Sabato, 11 maggio 2024 - ore 21.03

Unioni Civili nel dibattito consiliare a Cremona: c'è chi non ci sta

A chi tocca fare le leggi, in Italia?

| Scritto da Redazione
Unioni Civili nel dibattito consiliare a Cremona: c'è chi non ci sta

In Consiglio Comunale a Cremona oggi approdano le mozioni sulla richiesta di trascrivere i matrimoni tra lo stesso sesso contratti all'estero nell'ordinamento legislativo italiano, o meglio, dell’approvazione di un Registro delle Unioni Civili a Cremona. Vorremmo fare una domanda alle istituzioni pubbliche locali che domani saranno chiamate al confronto e alla discussione: di che cosa si vuole davvero discutere? 

«L’unione civile non è un matrimonio più basso, ma la stessa cosa. Con un altro nome per una questione di realpolitik» - Ivan Scalfarotto, Esponente del PD, Sottosegretario di Stato al Ministero delle Riforme costituzionali e Rapporti con il Parlamento nel Governo Renzi - Repubblica 16 ottobre 2014.  Se è di questo allora che si sta discutendo, cioè arrivare prima o poi al matrimonio tra persone dello stesso sesso usando scappatoie, ci permettiamo di sottolineare alcuni punti. L’unione di due persone, secondo lordinamento giuridico italiano, trova pieno riconoscimento solo attraverso il matrimonio, istituto accessibile alle sole persone celibi ed inaccessibile alle coppie dello stesso sesso.

A chi tocca fare le leggi, in Italia? La risposta dovrebbe essere logica: al Parlamento. Secondo quanto insegna la Costituzione, i tre poteri dello Stato – Legislativo, Esecutivo e Giudiziario – hanno compiti diversi, complementari e non sovrapponibili.

L’unione civile è il termine con cui si indica l’istituto giuridico, diverso dal matrimonio, comportante il riconoscimento giuridico, organico e complessivo, della coppia di fatto (indipendentemente dall’identità sessuale), finalizzato a stabilirne diritti e doveri. In Italia tale istituto giuridico non è mai stato disciplinato positivamente dal legislatore in 70 anni di vita repubblicana. Sia il Parlamento che con coraggio affronti seriamente la questione e si decida a legiferare in modo omogeneo in ogni angolo e comune d’Italia. C’è bisogno di Registri comunali delle unioni civili?
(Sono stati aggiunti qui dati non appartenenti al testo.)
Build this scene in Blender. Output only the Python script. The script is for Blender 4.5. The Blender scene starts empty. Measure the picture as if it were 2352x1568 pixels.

E per che cosa? Non siamo «omofobi» trinariciuti, non siamo tra quelli che vogliono impedire agli omosessuali di visitare il loro convivente in carcere o in ospedale o di subentrare nel contratto di affitto quando il loro convivente muore. Questi diritti in Italia ci sono già. Elencarli, risolvendo piccoli problemi che qua è là ancora rimanessero, in una carta dei diritti e doveri dei conviventi, uno statuto o un testo unico non sarebbe per nulla sconveniente: ma anche questo è un compito e una prerogativa del Parlamento, non dei Comuni, delle Province e delle Regioni.

La coppia di fatto, anche omosessuale, quale formazione sociale, trova già riconoscimento nell’articolo 2 della Costituzione italiana, secondo cui la Repubblica riconosce e garantisce i diritti inviolabili dell’uomo, sia come singolo sia nelle formazioni sociali ove si svolge la sua personalità. Noi chiediamo alle istituzioni locali più interventi e politiche di promozione e sostegno della famiglia con figli, più investimenti per i nostri giovani, più opportunità di valorizzare e riconoscere il lavoro di cura (minori, anziani, disabili) che le famiglie cremonesi mettono in campo nel fai da te quasi assoluto. Davvero pensiamo che "indebolire ulteriormente la famiglia creando nuove figure che finiscono per scalzare culturalmente e socialmente questo nucleo portante della persona e della società" - perchè di questo in realtà si sta discutendo – contribuisca a costruire una società che investe sul proprio futuro?

Il punto di partenza giuridico è la definizione del modello di famiglia richiamata dalla Costituzione della Repubblica Italiana dove si parla di famiglia come «società naturale fondata sul matrimonio» (art. 29 della Costituzione). Se la famiglia naturale viene colpita anziché valorizzata, non è soltanto un problema etico: è un problema economico e sociale, è una politica miope che provocherà maggiore disoccupazione, recessione e aumento di spesa pubblica (basti pensare soltanto ai costi dell’assistenza sociale per venire incontro ai bisogni provocati dalla disgregazione della famiglia).